Querulous Citizens: Welfare Knowledge and the Limits to Welfare Reform, by Peter Taylor-Gooby, Charlotte Hastie and Catherine Bromley

Social Policy and Administration, vol.37, no.1, February 2003, pp.1-20.

The research project of which this article is the result set out to discover how accurately people understand the distribution of Government expenditure. The researchers discover that public perception is quite accurate as to how much is spent on major spending categories (with most people correctly recognising that government spends far more on social security benefits than on anything else), but less accurate in relation to spending distribution within major categories (for instance, public opinion wildly exaggerates the amounts spent on unemployed people and on single parents). From a second set of responses the researchers draw the conclusion that public perception exaggerates the size of such phenomena as crime involving violence and children in poverty (though the latter not by much). The authors discover some support for more redistributive policies (from half of the bottom quartile to a third of the top), but conclude that this is not sufficient support to enable the government to go very far in a redistributive direction. The article also contains evidence leading to the conclusion that the socio-economic characteristics of the respondent partly determine the respondent’s knowledge and perception of the welfare state.

The concluding section suggests that “the goal of reduction of child poverty may attract approval, but the means (assuming they must involve redistribution from better-off to worse-off groups) are likely to produce controversy” (p.18).

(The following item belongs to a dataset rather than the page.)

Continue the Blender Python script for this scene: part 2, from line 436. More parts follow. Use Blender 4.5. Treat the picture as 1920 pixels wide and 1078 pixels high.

This research needs to be understood alongside a research project by David Smith Associates (Basic Income: A Research Report, April 1991, prepared for Age Concern England) which found that “few respondents had a clear understanding of the current UK system of pensions and benefits. Respondents found the system confusing and unclear …… Respondents believed that there must be a better system, but felt the whole subject was too large for them to be able to offer suggestions as to how to improve it. Importantly, there was little evidence that people drawn from particular socio-economic groups were more knowledgeable than others. The lack of knowledge about the current system of pensions and benefits was a general problem that ran across all the groups included in the research” (pp.13f). It is unlikely that this situation has changed much during the last ten years.
It is not just knowledge and perception of how much is spent on different categories which matters; equally important is how much is known about the structure of the field: how the money is used, and not just how much is used. For the questions which the article’s survey asks remain within parameters established by the way in which social security and taxation are currently organised, so responses will remain within these parameters too. Tax credits were introduced with practically no public comment or debate, which rather backs up the David Smith Associates findings, and rather suggests that if a government were ever to propose major reform of social security in the direction of universal benefits then there would be too small a public knowledge-base to enable intelligent debate to occur and that there would be little public comment if the change were made – and that there would be approving comment if the change made a difference to levels of child poverty, which it would.

Further work from Taylor-Gooby, Hastie and Bromley in this area would be very welcome.